John-Paul Dennis, a partner at law firm Kirwans and the firm’s head of private client, called Osborne’s U-turn on family tax credits “amazing”, saying he believes the decision will likely bring fresh support for the Chancellor from a number of quarters.

“Anything that reduces bureaucracy and drives efficiency is a good thing, especially for SMEs.”

Jane Parry, the managing partner at accountants PM+M, said the U-turn was “the biggest not-so-big surprise”.

She explained: “In theory, it is positive news for employers as their lower paid employees will not be financially worse off. However, in the medium to long term, businesses will be hit by increases in the cost of employing these people when the National Living Wage is phased in.”

Jane also said that news of the £450m boost for the Government Digital Service, and the roll-out of digital tax accounts, will help the North West’s economy.

She added: “Anything that reduces bureaucracy and drives efficiency is a good thing, especially for SMEs.”

Jayne O’Boyle, a tax Manager at Haworths Chartered Accountants, which has offices in Accrington and Bentham, said: “The Chancellor’s U-turn decision to abandon tax credit cuts altogether rather than ease their impact, I think is a positive outcome of the Autumn Statement today.

“As he delivered what he called ‘a big spending review from a government that does big things’, George Osborne had been expected to squeeze other budgets to cover the £4.4bn tax credits cost. Yet after his nose I expect was somewhat bloodied in a vote by the House of Lords, he’s now said this isn’t needed because of higher tax receipts.

“Surprisingly, the hype surrounding proposed IR35 changes which could have had a massive impact on contractors across the UK was not mentioned, yet proposals to raise £5bn in a fresh crackdown on tax avoidance was announced. And I expect the talk of further restrictions on pension tax relief will come in the next Budget announcement in March 2016.”

Tim Adcock, a tax partner with North West accountancy firm Mitchell Charlesworth, was thankful the announcements were “relatively light on drastic tax legislation” in comparison to the March and summer Budgets.

He continued: “However, the devil will always be in the detail. At this stage it appears the key announcements for our clients will be the change to the Capital Gains Tax due date on the sale of residential property to 30 days, the additional SDLT on buy to let for second homes and the half a percent increase to the Apprenticeship Levy.”

“We will need to see the detail to understand the level of benefit to businesses in the North West.”

Mitchell Charlesworth’s corporate finance partner, Brian McCann, was confident that many of his firm’s clients will welcome the extension to small business rates relief.

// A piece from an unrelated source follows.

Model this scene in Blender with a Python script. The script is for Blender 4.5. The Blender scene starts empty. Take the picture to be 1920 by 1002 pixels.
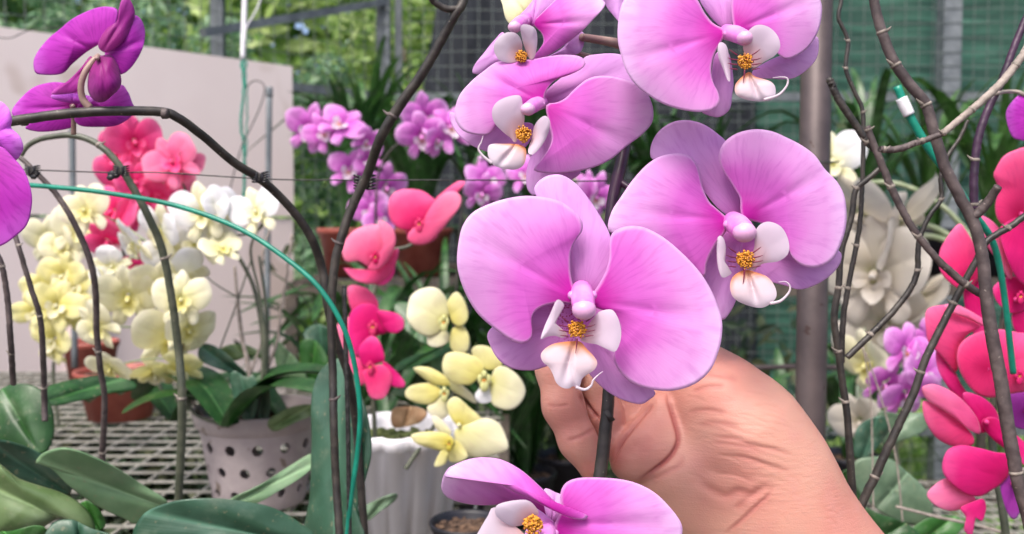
import bpy, math, random
import numpy as np
from mathutils import Vector, Matrix
random.seed(7)
rng = np.random.default_rng(7)
R = math.radians

# ------------------------------------------------------------------ camera, sky, sun, exposure
scene = bpy.context.scene
COL = scene.collection
F = 1700.0                       # focal length in photograph pixels (1920 wide)
CAM_H = 1.45
PITCH = R(2.73)
cam_d = bpy.data.cameras.new("camera"); cam = bpy.data.objects.new("camera", cam_d); COL.objects.link(cam)
cam.location = (0, 0, CAM_H); cam.rotation_euler = (R(90) - PITCH, 0, 0)
cam_d.sensor_width = 36; cam_d.lens = F / 1920 * 36
cam_d.clip_start = 0.02; cam_d.clip_end = 500
cam_d.dof.use_dof = True; cam_d.dof.focus_distance = 0.42; cam_d.dof.aperture_fstop = 11.5
scene.camera = cam
world = bpy.data.worlds.new("World"); scene.world = world; world.use_nodes = True
wn = world.node_tree.nodes; wl = world.node_tree.links
sky = wn.new("ShaderNodeTexSky"); sky.sky_type = 'NISHITA'; sky.sun_disc = False
SUN_EL, SUN_AZ = R(58), R(205)
sky.sun_elevation = SUN_EL; sky.sun_rotation = SUN_AZ; sky.air_density = 0.6; sky.dust_density = 4.0; sky.ozone_density = 0.2
wl.new(sky.outputs[0], wn["Background"].inputs[0]); wn["Background"].inputs[1].default_value = 0.12
sun_d = bpy.data.lights.new("sun", 'SUN'); sun_d.energy = 1.2; sun_d.angle = R(22); sun_d.color = (1, .97, .93)
sun = bpy.data.objects.new("sun", sun_d); COL.objects.link(sun)
sd = Vector((math.sin(SUN_AZ) * math.cos(SUN_EL), math.cos(SUN_AZ) * math.cos(SUN_EL), math.sin(SUN_EL)))
sun.rotation_euler = sd.to_track_quat('Z', 'Y').to_euler()
scene.view_settings.view_transform = 'Standard'; scene.view_settings.look = 'None'
scene.view_settings.exposure = 1.38; scene.view_settings.gamma = 1

CM = np.array(Matrix.Translation(cam.location) @ cam.rotation_euler.to_matrix().to_4x4())
def P(x, y, d):                  # photograph pixel + distance in front of the camera -> world point
    v = CM @ np.array([(x - 960) / F * d, -(y - 501) / F * d, -d, 1.0])
    return v[:3]
def PA(a):
    a = np.asarray(a, float)
    q = np.stack([(a[:, 0] - 960) / F * a[:, 2], -(a[:, 1] - 501) / F * a[:, 2], -a[:, 2], np.ones(len(a))], 1)
    return (q @ CM.T)[:, :3]

# ------------------------------------------------------------------ object helpers
ORG = {}
def build(name, parts, mats, parent=None, origin=None, smooth=True, solid=0, local=False):
    """ONE mesh object out of parts = [(verts, faces, mat_index, uv1, uv2)]"""
    if isinstance(parts, tuple): parts = [parts]
    V = []; Fc = []; MI = []; U1 = []; U2 = []; n = 0
    for p in parts:
        v, f = np.asarray(p[0], float), p[1]
        mi = p[2] if len(p) > 2 else 0
        u1 = p[3] if len(p) > 3 and p[3] is not None else np.zeros((len(v), 2))
        u2 = p[4] if len(p) > 4 and p[4] is not None else np.zeros((len(v), 2))
        V.append(v); U1.append(u1); U2.append(u2)
        Fc += [tuple(i + n for i in q) for q in f]; MI += [mi] * len(f); n += len(v)
    V = np.concatenate(V); U1 = np.concatenate(U1); U2 = np.concatenate(U2)
    if local: org = np.zeros(3)
    elif origin is not None: org = np.asarray(origin, float)
    elif parent is not None and parent.name in ORG: org = ORG[parent.name]
    else:
        org = V.mean(0); org[2] = V[:, 2].min()
    me = bpy.data.meshes.new(name); me.from_pydata((V - org).tolist(), [], Fc); me.update()
    for m in (mats if isinstance(mats, (list, tuple)) else [mats]): me.materials.append(m)
    me.polygons.foreach_set("material_index", MI)
    me.polygons.foreach_set("use_smooth", [smooth] * len(Fc))
    li = np.empty(len(me.loops), int); me.loops.foreach_get("vertex_index", li)
    for nm, U in (("a", U1), ("b", U2)):
        l = me.uv_layers.new(name=nm); l.data.foreach_set("uv", U[li].ravel())
    o = bpy.data.objects.new(name, me); COL.objects.link(o)
    if parent is not None:
        o.parent = parent
        o.location = Vector(org - ORG.get(parent.name, np.zeros(3))) if not local else (0, 0, 0)
    else: o.location = Vector(org)
    ORG[o.name] = org
    if solid:
        m = o.modifiers.new("thickness", 'SOLIDIFY'); m.thickness = solid; m.offset = 0
    return o
def empty(name, loc, label=None, cat=None, group=None):
    o = bpy.data.objects.new(name, None); COL.objects.link(o); o.location = Vector(loc); o.empty_display_size = .02
    ORG[o.name] = np.asarray(loc, float); tag(o, label, cat, group); return o
def tag(o, label=None, cat=None, group=None, kind=None):
    if label: o["label"] = label
    if cat: o["category"] = cat
    if group: o["group"] = group
    if kind: o["kind"] = kind
    return o
def copy_tree(o, parent=None):
    c = o.copy(); COL.objects.link(c); c.parent = parent
    for ch in list(o.children): copy_tree(ch, c)
    return c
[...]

Brian said: “However, on many of the other announcements we will need to see the detail to understand the level of benefit to businesses in the North West.”

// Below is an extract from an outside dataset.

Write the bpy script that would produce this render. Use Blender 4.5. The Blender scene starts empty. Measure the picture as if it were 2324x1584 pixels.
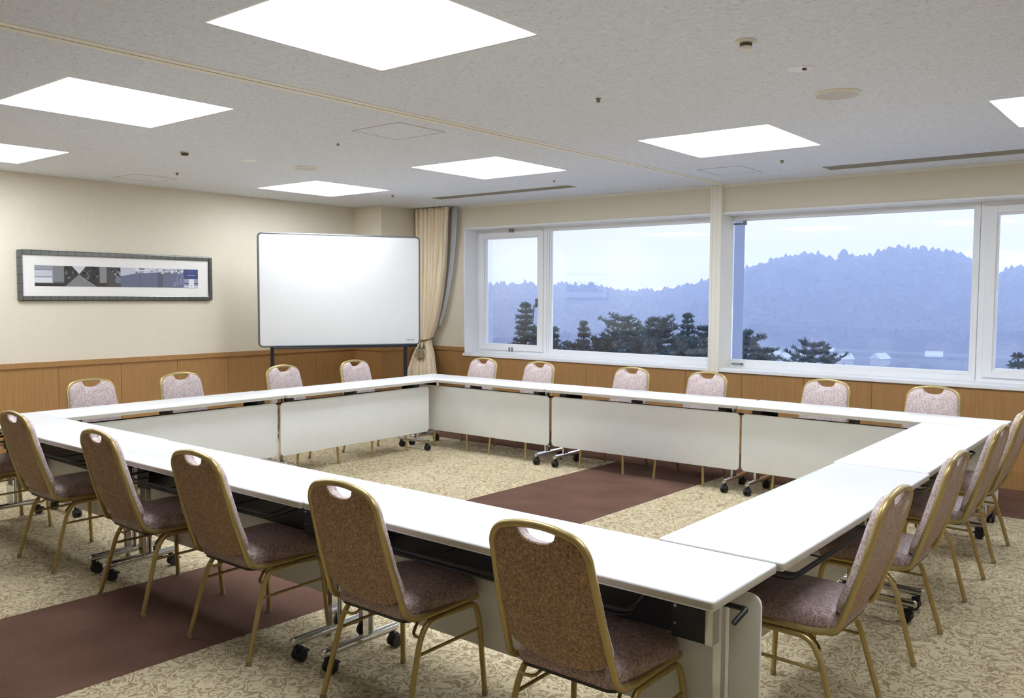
import bpy, bmesh, math, random
from mathutils import Vector, Matrix, noise
PI = math.pi
SC = bpy.context.scene
COL = SC.collection

# ------------------------------------------------------------------ camera numbers
F_PX, YAW, PITCH, ROLL = 1971.27, 0.6809, 0.0614, 0.005
CAM = Vector((6.4372, -6.6214, 1.5354))
def cam_axes():
    cy, sy, cp, sp = math.cos(YAW), math.sin(YAW), math.cos(PITCH), math.sin(PITCH)
    f = Vector((-sy*cp, cy*cp, -sp)); r = Vector((cy, sy, 0)); u = r.cross(f)
    cr, sr = math.cos(ROLL), math.sin(ROLL)
    return cr*r + sr*u, -sr*r + cr*u, f
CR, CU, CF = cam_axes()
def bearing(px, py):
    """compass direction and slope of a line of sight (used to survey the far ridge)"""
    d = CF + CR*((px-1162)/F_PX) + CU*((792-py)/F_PX)
    return math.atan2(d.x, d.y), d.z/math.hypot(d.x, d.y)

# ------------------------------------------------------------------ materials
def new_mat(name):
    m = bpy.data.materials.new(name); m.use_nodes = True
    nt = m.node_tree; nt.nodes.clear()
    out = nt.nodes.new('ShaderNodeOutputMaterial')
    return m, nt, out
def N(nt, t, **kw):
    n = nt.nodes.new(t)
    for k, v in kw.items():
        if k in n.inputs.keys(): n.inputs[k].default_value = v
        else: setattr(n, k, v)
    return n
def L(nt, a, b): nt.links.new(a, b)
def rgb(r, g, b):
    f = lambda c: (c/255/12.92) if c/255 <= 0.04045 else ((c/255+0.055)/1.055)**2.4
    return (f(r), f(g), f(b), 1)
def ramp(nt, fac, stops, interp='LINEAR'):
    n = nt.nodes.new('ShaderNodeValToRGB'); n.color_ramp.interpolation = interp
    e = n.color_ramp.elements
    while len(e) > 1: e.remove(e[-1])
    e[0].position, e[0].color = stops[0]
    for p, c in stops[1:]:
        x = e.new(p); x.color = c
    L(nt, fac, n.inputs[0]); return n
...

Paul Brown, a tax partner at Greater Manchester-based accountancy and business advisory firm HURST, said: “Some of the more extreme changes predicted by commentators were absent. Importantly for SMEs, the entrepreneurs’ relief scheme seems to have largely untouched save for some technical changes which may actually benefit those in genuine joint venture arrangements.

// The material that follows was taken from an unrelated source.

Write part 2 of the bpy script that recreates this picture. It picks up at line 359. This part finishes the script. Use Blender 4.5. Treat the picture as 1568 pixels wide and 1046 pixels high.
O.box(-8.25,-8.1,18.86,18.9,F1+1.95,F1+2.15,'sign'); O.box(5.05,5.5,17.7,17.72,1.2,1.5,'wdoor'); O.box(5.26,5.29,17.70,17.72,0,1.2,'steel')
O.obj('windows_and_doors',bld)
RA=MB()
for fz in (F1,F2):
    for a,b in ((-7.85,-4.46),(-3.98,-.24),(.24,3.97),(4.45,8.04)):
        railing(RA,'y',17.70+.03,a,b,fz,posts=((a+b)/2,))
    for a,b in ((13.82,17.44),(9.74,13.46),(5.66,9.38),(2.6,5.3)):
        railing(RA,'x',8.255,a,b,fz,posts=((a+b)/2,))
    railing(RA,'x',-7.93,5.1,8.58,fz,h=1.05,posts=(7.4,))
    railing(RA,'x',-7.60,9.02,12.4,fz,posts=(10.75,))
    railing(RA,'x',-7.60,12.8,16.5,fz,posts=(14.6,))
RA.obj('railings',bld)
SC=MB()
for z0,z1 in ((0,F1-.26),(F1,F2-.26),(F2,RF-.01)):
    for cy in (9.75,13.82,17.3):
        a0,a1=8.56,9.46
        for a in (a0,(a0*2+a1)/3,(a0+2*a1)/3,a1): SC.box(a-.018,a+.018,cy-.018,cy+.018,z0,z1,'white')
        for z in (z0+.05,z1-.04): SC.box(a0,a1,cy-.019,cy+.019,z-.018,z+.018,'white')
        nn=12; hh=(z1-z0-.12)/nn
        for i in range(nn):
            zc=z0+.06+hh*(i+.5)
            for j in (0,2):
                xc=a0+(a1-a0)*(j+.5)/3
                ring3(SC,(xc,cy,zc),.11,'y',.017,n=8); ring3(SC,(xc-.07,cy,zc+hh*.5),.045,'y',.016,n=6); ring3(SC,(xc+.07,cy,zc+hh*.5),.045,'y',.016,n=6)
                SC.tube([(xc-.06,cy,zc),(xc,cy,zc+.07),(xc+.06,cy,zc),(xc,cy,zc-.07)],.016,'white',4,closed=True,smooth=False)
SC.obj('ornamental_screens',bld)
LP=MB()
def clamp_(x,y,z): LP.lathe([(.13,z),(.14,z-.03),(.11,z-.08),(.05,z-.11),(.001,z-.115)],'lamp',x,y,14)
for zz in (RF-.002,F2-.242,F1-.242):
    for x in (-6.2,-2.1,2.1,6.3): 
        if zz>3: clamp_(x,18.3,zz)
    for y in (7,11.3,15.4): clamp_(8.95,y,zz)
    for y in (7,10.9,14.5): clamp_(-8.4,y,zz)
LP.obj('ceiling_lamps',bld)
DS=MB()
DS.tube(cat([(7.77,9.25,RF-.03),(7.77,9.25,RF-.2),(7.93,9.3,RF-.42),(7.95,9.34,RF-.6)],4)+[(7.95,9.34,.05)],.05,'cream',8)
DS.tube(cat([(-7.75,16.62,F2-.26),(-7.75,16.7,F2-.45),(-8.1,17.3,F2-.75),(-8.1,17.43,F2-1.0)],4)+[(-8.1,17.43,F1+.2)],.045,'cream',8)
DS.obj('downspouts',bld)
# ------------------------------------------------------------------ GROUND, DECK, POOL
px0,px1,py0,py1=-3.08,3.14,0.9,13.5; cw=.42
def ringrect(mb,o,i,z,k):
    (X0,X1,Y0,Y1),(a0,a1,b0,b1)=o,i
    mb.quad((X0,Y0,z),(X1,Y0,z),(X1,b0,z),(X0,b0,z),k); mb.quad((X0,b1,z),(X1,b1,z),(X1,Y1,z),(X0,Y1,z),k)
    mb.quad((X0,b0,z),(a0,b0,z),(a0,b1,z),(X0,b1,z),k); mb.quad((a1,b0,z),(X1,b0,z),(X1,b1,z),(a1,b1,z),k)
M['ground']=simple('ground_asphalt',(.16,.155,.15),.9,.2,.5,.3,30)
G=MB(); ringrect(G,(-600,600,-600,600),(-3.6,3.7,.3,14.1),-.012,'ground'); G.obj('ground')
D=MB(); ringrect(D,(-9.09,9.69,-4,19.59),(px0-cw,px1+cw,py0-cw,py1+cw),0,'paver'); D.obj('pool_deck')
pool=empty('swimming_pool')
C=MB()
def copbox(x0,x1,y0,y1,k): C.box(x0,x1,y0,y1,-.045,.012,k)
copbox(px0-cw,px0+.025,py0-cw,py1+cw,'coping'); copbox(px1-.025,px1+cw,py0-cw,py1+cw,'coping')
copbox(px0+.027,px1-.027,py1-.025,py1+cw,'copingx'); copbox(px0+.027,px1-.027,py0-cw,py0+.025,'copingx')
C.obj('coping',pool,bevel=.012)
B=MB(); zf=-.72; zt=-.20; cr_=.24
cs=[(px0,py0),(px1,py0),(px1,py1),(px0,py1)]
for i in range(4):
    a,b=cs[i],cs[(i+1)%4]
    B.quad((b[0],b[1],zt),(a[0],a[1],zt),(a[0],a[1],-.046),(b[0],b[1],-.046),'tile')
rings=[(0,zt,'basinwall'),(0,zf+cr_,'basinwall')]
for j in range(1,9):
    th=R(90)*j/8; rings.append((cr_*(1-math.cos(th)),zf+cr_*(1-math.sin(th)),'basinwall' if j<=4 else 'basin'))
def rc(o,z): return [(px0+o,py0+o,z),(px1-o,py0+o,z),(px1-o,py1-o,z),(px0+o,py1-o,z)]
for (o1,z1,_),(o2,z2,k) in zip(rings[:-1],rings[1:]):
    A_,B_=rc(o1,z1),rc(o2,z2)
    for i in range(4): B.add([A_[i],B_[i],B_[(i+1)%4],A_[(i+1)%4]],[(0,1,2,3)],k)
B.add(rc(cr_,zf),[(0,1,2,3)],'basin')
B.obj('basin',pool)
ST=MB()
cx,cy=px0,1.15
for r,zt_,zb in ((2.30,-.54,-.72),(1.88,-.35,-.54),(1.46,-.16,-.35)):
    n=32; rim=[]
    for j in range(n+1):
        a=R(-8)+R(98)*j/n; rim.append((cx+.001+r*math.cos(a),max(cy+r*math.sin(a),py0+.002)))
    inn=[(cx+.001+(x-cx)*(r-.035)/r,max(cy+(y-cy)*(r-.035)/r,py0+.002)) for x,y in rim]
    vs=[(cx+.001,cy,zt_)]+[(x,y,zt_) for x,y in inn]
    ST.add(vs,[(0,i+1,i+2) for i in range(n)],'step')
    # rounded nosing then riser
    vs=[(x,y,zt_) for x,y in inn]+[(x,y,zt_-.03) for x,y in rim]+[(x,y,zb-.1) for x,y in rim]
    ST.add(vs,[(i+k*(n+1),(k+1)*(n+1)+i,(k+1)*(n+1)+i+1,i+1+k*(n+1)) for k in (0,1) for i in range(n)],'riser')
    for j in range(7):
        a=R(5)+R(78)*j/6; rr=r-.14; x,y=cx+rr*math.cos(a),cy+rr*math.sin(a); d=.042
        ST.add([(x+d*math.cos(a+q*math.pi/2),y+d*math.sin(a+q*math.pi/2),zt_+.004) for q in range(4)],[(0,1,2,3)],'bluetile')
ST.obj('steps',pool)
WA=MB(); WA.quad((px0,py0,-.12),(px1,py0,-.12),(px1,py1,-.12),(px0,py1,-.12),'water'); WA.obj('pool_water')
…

“From a tax point of view, the Autumn Statement does seem to have been rather benign.”

John Lyon, the managing director of accountancy practice ‎Independent Contractor Services Ltd, said: “Following tax hikes on dividends announced in the Summer Budget, which will harm freelancers, contractors and small business owners, the government looks to restrict relief from travel and subsistence expenses and close the net on ‘disguised employees’ working through umbrella and personal service companies.

“From April 6, those caught by IR35 will no longer be able to claim the aforementioned expenses against their income.

Despite a note of pessimism in the industry, John was optimistic for the future.

He said: “The next 18 months are going to be interesting, and will provide opportunities. Of course it is a challenging time, but it has been challenging for years. Whatever happens, we need to roll up our sleeves and get on with it. Changes in legislation are part and parcel of this industry and we can move between the icebergs, we just need to have the attitude to embrace change and adapt.”